Coastal regulator Brooks said the work is equally important to maintain a recreational beach in Beaufort County, where public access to the seashore is limited.

Nearby islands, such as Fripp and Harbor, are private resort communities patrolled by security guards. Hilton Head Island has access in some spots, but other stretches of beach are cut off from the public.

Hunting Island, which costs $3 per adult to visit, attracts more than 1 million people a year.

In the fiscal year ended June 30, the park earned about $2.4 million. That translates to an $800,000 profit that could be used to help maintain other state parks, Stevens said.

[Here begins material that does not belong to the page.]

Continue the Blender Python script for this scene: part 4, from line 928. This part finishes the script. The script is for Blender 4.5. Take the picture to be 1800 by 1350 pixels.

Sandra Fleming and Florence Brown, tourists from Halifax County, N.C., said they favor renourishing the beach if the project will maintain a quality seashore for the public.

In town for a leadership conference at the Penn Center, they brought a group of about 40 children to the beach Tuesday at Hunting Island after being denied access to Fripp Island. While on the beach, children played in the surf just a few feet from a fallen oak tree and palmetto logs.

“For your poor minorities in this area, this is the beach,” Fleming said. “If this is the only access they have, certainly it should be better.”

Columbia resident Mike Wheat leaned against a fallen tree last week and offered a different opinion: He is against renourishment. He said the beach is beautiful as it exists, and more sand will only wash away.

“There are so many other things that need state attention, like roads and bridges,” he said.

SEVERE BEACH EROSION

Sanford and Duke University geologist Pilkey maintain that renourishing the island is potentially wasteful.

Hunting Island, in contrast to many state beaches, is plagued by currents and waves that draw sand away from the main portion of the shoreline.

For the most part, only the extreme north and south ends of the island are building up. The rest of the island is being cut away by the surf.

Although the average annual erosion rate is 15 feet per year, parts of the beach are washing away at rates of 25 feet per year. In contrast, Myrtle Beach on the northern coast has an erosion rate of less than 1 foot per year.

“This is about the most unstable beach that you’ll find nationally,” Pilkey said of Hunting Island.

He noted that past beach renourishment projects at Hunting Island have washed away in just a few years at considerable taxpayer expense.

Since 1968, the government has spent about $10 million on shoreline widening projects at Hunting Island. Many washed away in four to five years.

In this case, the Corps of Engineers plans to install a series of groins, which are like jetties, to help hold the sand in place longer. The groins would be composed of boulders that run perpendicular from the beach into the ocean.

Pilkey said, however, the groins could make erosion worse at Fripp or Harbor islands by cutting off sand moving down the beach, a common problem with groins. Engineers dispute that.

Pilkey disputed arguments that a beach renourishment project is necessary because so few beaches are open to the public in Beaufort County.

“That’s South Carolina’s fault for allowing such terrible public access,” he said.

But for Stevens, a lifelong resident of Beaufort County, building up the beach will save Hunting Island.

“People come up begging for us to do something,” he said.